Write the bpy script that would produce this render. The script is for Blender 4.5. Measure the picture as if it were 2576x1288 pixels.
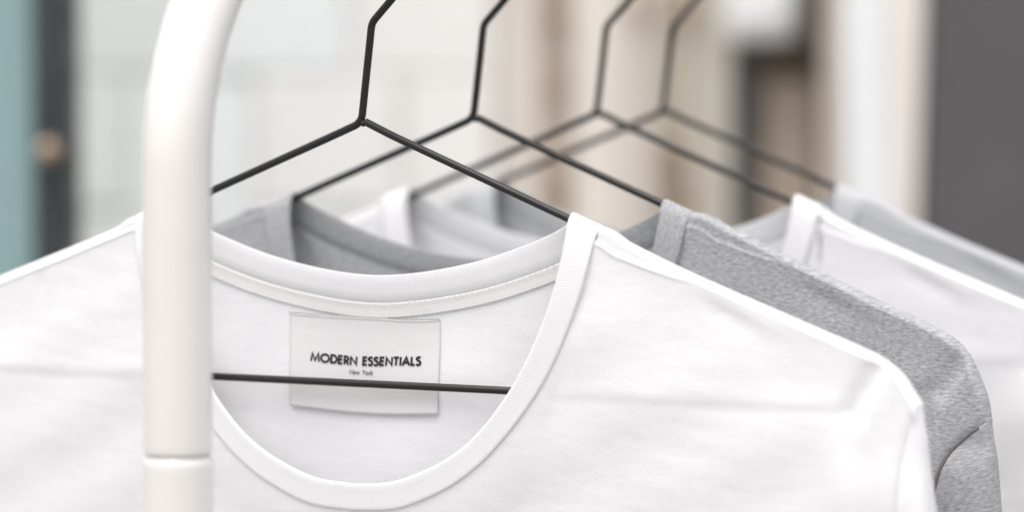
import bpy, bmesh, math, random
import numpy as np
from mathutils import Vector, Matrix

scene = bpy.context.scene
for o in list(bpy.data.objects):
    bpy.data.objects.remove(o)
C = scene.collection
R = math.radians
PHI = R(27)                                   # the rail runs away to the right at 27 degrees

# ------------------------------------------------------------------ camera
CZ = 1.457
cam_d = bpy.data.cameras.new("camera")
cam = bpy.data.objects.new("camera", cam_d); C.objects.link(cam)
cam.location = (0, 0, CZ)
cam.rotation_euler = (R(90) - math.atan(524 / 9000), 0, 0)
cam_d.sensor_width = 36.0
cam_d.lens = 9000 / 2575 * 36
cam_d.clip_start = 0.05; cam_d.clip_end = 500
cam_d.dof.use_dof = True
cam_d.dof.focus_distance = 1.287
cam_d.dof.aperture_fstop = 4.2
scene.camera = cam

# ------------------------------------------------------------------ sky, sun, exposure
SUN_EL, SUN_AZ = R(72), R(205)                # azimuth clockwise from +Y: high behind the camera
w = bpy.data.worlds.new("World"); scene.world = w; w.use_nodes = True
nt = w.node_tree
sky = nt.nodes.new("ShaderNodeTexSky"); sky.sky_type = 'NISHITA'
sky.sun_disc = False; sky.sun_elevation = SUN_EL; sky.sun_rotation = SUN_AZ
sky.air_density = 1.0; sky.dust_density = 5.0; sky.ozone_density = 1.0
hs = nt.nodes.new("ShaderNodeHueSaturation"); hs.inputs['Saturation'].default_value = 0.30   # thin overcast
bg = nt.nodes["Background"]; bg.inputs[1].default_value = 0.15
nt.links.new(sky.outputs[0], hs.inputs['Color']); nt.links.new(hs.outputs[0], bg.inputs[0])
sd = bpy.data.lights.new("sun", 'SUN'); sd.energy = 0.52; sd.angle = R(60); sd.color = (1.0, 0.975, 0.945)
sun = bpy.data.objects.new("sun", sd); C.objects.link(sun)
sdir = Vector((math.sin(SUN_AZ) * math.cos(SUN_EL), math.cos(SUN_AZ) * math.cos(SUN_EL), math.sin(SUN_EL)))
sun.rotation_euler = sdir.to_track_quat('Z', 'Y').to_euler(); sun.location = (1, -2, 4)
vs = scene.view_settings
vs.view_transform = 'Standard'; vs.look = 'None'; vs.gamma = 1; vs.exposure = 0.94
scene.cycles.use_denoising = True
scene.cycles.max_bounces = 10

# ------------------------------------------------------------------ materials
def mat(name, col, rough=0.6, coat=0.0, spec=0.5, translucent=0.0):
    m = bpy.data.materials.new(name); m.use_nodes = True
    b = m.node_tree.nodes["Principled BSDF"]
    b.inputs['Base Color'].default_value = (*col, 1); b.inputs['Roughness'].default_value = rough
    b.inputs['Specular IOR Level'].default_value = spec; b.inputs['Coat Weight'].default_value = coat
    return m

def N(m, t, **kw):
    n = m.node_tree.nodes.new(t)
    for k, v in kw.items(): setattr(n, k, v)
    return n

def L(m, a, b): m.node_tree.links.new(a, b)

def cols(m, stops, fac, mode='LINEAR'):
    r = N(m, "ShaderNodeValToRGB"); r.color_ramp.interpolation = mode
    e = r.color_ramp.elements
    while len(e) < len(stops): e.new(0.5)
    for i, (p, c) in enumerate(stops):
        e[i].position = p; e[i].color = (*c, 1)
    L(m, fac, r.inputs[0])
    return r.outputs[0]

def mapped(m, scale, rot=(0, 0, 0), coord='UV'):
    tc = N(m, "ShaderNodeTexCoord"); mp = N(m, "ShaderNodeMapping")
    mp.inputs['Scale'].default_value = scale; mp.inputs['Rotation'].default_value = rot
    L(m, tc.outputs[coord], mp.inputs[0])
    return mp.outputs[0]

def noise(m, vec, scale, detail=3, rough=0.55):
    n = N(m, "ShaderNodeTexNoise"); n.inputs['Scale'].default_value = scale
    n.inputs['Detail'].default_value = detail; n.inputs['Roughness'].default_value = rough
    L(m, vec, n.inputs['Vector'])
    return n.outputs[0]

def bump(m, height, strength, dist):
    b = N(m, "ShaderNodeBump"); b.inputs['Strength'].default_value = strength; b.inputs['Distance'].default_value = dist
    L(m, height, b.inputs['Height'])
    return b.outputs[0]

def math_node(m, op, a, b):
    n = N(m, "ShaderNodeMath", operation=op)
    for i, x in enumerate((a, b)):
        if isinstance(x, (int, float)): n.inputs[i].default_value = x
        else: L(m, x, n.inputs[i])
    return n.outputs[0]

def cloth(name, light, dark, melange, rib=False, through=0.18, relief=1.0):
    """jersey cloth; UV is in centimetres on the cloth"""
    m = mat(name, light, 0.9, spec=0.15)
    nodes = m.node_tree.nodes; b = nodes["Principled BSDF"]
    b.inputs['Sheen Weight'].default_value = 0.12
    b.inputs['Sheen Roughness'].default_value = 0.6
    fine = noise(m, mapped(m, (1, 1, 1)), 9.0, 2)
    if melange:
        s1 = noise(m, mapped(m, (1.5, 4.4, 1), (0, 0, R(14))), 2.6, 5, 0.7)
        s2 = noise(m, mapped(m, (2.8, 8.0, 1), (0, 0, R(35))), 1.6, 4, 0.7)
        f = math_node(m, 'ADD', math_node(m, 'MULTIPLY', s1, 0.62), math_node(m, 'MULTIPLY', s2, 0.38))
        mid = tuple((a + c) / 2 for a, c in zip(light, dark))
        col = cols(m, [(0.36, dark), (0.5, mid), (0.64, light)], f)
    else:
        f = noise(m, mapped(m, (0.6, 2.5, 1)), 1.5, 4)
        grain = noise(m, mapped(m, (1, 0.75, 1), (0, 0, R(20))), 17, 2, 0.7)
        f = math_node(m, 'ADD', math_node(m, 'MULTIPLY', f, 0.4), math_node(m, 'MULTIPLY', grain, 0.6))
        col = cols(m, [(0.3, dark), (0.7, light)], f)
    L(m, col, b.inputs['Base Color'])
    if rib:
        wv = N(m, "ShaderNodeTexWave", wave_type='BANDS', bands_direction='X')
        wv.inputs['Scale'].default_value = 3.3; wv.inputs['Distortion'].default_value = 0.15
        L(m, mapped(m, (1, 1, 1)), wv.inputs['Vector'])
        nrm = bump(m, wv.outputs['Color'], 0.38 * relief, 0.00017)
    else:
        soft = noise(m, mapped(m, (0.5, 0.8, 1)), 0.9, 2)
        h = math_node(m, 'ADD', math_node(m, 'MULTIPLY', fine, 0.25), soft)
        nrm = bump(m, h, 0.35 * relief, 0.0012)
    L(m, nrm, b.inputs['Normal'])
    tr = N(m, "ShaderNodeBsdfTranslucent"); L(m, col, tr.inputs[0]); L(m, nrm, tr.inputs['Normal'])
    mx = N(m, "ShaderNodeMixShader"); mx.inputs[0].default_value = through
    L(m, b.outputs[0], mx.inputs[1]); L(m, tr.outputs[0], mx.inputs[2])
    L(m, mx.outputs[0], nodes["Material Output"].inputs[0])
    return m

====

#### Your goal:
Reproduce the material above exactly, first line through the line that contains "scene.camera = cam", minus the pictures.

#### Full answer:
Write the bpy script that would produce this render. The script is for Blender 4.5. Measure the picture as if it were 2576x1288 pixels.
import bpy, bmesh, math, random
import numpy as np
from mathutils import Vector, Matrix

scene = bpy.context.scene
for o in list(bpy.data.objects):
    bpy.data.objects.remove(o)
C = scene.collection
R = math.radians
PHI = R(27)                                   # the rail runs away to the right at 27 degrees

# ------------------------------------------------------------------ camera
CZ = 1.457
cam_d = bpy.data.cameras.new("camera")
cam = bpy.data.objects.new("camera", cam_d); C.objects.link(cam)
cam.location = (0, 0, CZ)
cam.rotation_euler = (R(90) - math.atan(524 / 9000), 0, 0)
cam_d.sensor_width = 36.0
cam_d.lens = 9000 / 2575 * 36
cam_d.clip_start = 0.05; cam_d.clip_end = 500
cam_d.dof.use_dof = True
cam_d.dof.focus_distance = 1.287
cam_d.dof.aperture_fstop = 4.2
scene.camera = cam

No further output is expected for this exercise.